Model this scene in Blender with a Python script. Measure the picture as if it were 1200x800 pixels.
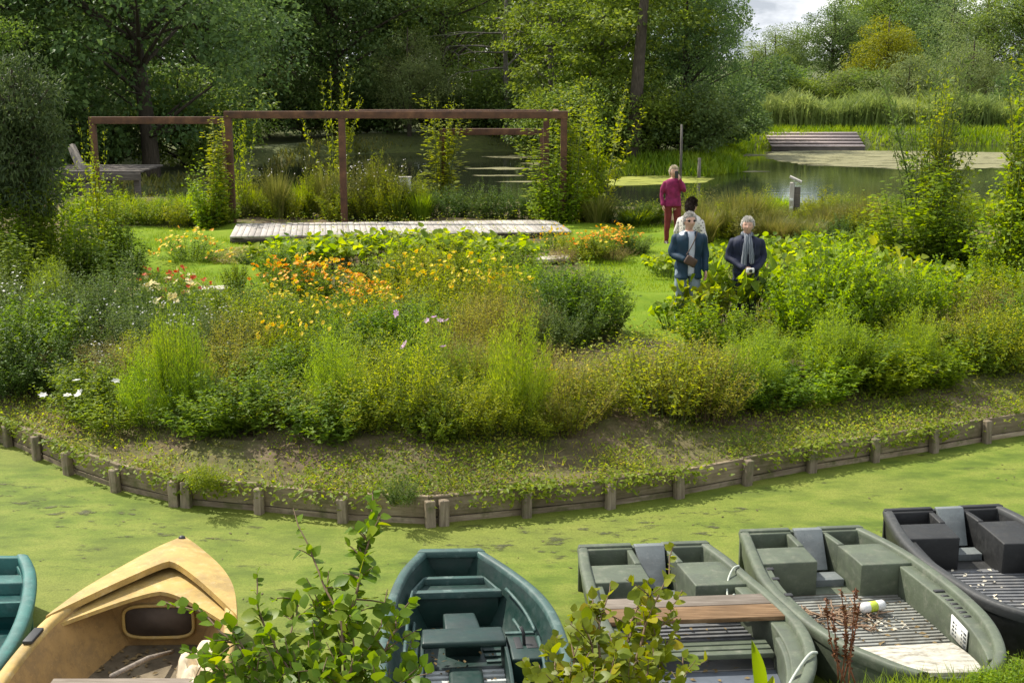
import bpy, bmesh, math, random
import numpy as np
from mathutils import Vector, Matrix, Euler

sc = bpy.context.scene
for o in list(bpy.data.objects):
    bpy.data.objects.remove(o)
COL = sc.collection

# ------------------------------------------------------------------ camera
CAM_H = 4.4
FPX = 1500.0
PITCH = math.atan(330.0 / FPX)
cd = bpy.data.cameras.new('camera')
cam = bpy.data.objects.new('camera', cd)
COL.objects.link(cam)
cam.location = (0, 0, CAM_H)
cam.rotation_euler = (math.pi / 2 - PITCH, 0, 0)
cd.sensor_width = 36.0
cd.lens = 36.0 * FPX / 1200.0
cd.clip_start = 0.1
cd.clip_end = 4000
sc.camera = cam

# ------------------------------------------------------------------ light
SUN_AZ = math.radians(-54)      # clockwise from +Y: behind the garden, to the left
SUN_EL = math.radians(50)
w = bpy.data.worlds.new('World')
sc.world = w
w.use_nodes = True
nt = w.node_tree
nt.nodes.clear()
n_out = nt.nodes.new('ShaderNodeOutputWorld')
n_sky = nt.nodes.new('ShaderNodeTexSky')
n_sky.sky_type = 'NISHITA'
n_sky.sun_disc = False
n_sky.sun_elevation = SUN_EL
n_sky.sun_rotation = SUN_AZ
n_bg = nt.nodes.new('ShaderNodeBackground')
n_bg.inputs['Strength'].default_value = 0.15
nt.links.new(n_sky.outputs[0], n_bg.inputs['Color'])
n_tc = nt.nodes.new('ShaderNodeTexCoord')
n_map = nt.nodes.new('ShaderNodeMapping')
n_map.inputs['Scale'].default_value = (1.0, 1.0, 3.2)
nt.links.new(n_tc.outputs['Generated'], n_map.inputs['Vector'])
n_no = nt.nodes.new('ShaderNodeTexNoise')
n_no.inputs['Scale'].default_value = 5.5
n_no.inputs['Detail'].default_value = 8
n_no.inputs['Roughness'].default_value = 0.6
nt.links.new(n_map.outputs[0], n_no.inputs['Vector'])
n_r1 = nt.nodes.new('ShaderNodeValToRGB')       # cover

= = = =

*Goal*.
Without any pictures, reproduce the lines from the first one in the material through the line that has "sc.camera = cam", exactly as they appear.

*Solution*.
Model this scene in Blender with a Python script. Measure the picture as if it were 1200x800 pixels.
import bpy, bmesh, math, random
import numpy as np
from mathutils import Vector, Matrix, Euler

sc = bpy.context.scene
for o in list(bpy.data.objects):
    bpy.data.objects.remove(o)
COL = sc.collection

# ------------------------------------------------------------------ camera
CAM_H = 4.4
FPX = 1500.0
PITCH = math.atan(330.0 / FPX)
cd = bpy.data.cameras.new('camera')
cam = bpy.data.objects.new('camera', cd)
COL.objects.link(cam)
cam.location = (0, 0, CAM_H)
cam.rotation_euler = (math.pi / 2 - PITCH, 0, 0)
cd.sensor_width = 36.0
cd.lens = 36.0 * FPX / 1200.0
cd.clip_start = 0.1
cd.clip_end = 4000
sc.camera = cam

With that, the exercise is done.